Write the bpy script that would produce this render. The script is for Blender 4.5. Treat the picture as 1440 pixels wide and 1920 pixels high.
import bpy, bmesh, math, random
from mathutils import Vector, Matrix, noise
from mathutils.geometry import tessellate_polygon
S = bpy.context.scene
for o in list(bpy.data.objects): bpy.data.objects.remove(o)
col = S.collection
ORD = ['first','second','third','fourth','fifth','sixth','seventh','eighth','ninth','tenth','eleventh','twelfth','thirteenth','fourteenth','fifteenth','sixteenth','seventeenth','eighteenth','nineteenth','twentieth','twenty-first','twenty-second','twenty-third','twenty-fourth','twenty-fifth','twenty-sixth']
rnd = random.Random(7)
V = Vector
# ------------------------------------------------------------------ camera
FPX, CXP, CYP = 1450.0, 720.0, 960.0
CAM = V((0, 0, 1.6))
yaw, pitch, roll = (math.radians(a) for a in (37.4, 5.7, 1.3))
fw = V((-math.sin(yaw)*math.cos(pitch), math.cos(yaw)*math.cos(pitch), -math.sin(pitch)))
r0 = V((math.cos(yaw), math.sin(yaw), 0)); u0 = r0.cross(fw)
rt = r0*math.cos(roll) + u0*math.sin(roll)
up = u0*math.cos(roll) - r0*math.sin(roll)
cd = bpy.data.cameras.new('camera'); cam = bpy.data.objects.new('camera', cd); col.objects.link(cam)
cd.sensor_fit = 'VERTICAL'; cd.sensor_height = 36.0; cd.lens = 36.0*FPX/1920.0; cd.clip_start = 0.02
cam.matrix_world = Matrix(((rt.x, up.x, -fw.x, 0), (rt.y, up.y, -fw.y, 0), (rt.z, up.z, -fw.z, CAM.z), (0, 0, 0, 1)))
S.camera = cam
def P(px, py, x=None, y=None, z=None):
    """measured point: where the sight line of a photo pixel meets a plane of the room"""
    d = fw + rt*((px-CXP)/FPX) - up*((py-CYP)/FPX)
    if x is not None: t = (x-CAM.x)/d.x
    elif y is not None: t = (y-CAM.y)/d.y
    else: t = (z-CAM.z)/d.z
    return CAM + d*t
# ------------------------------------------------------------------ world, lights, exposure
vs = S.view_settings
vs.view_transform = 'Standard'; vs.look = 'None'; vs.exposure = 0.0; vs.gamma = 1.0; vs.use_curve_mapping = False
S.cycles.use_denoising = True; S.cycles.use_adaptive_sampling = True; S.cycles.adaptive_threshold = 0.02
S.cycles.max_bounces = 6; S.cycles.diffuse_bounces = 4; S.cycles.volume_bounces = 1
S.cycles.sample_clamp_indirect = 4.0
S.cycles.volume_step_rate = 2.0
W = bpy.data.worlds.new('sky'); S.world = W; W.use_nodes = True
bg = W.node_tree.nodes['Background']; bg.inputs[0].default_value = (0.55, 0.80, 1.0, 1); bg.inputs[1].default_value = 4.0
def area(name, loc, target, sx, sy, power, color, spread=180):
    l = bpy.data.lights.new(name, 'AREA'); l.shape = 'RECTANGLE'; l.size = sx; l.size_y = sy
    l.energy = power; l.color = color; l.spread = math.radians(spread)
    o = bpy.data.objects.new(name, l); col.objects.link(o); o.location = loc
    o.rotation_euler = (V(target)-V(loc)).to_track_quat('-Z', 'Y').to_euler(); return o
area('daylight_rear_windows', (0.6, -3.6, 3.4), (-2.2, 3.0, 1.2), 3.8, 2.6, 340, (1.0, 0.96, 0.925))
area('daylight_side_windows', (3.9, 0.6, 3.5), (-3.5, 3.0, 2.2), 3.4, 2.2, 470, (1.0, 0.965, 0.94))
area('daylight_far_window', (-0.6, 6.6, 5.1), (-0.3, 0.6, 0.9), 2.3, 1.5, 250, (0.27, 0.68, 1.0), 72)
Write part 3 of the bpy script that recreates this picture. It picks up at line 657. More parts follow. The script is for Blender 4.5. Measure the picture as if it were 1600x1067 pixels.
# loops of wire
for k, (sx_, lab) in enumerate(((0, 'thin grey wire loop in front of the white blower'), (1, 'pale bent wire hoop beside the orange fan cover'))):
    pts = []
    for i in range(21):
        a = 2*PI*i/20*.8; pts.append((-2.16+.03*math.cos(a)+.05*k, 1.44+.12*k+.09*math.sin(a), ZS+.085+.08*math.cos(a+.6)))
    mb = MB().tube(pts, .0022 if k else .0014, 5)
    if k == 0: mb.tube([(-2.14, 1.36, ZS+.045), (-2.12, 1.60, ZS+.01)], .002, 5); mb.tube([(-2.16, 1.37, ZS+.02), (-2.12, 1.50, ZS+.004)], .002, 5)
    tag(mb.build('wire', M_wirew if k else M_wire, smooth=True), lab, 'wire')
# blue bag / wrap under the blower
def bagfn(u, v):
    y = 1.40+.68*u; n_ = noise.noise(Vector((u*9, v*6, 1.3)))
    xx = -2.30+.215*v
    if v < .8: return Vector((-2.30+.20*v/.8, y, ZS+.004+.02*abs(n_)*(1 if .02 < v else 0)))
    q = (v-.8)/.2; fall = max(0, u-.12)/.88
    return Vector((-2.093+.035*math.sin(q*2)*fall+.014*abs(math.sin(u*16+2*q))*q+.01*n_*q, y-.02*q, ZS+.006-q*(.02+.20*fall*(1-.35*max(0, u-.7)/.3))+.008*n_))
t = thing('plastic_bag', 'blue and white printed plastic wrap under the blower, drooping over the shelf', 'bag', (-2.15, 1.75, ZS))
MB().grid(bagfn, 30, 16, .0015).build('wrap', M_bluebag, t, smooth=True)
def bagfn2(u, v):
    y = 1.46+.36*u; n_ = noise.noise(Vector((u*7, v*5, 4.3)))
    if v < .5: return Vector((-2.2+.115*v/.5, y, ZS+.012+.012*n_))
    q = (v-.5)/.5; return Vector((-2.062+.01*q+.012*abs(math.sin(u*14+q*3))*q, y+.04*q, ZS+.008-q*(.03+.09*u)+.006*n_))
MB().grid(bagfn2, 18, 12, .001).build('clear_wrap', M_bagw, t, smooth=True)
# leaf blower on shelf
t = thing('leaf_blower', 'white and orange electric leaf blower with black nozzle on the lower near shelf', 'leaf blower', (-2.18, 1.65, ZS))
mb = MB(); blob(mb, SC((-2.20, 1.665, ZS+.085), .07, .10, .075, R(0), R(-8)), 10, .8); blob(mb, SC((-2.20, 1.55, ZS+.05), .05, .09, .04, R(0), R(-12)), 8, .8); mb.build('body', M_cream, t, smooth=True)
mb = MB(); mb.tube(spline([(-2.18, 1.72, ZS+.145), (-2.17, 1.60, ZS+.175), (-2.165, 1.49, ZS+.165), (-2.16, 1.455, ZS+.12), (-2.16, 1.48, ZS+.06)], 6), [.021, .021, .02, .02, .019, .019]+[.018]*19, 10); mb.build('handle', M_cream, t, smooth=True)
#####
— Instruction —
Where a line above contains the string "Blender", copy that line.

— Exercise solution —
Write the bpy script that would produce this render. The script is for Blender 4.5. Treat the picture as 1440 pixels wide and 1920 pixels high.
Write part 3 of the bpy script that recreates this picture. It picks up at line 657. More parts follow. The script is for Blender 4.5. Measure the picture as if it were 1600x1067 pixels.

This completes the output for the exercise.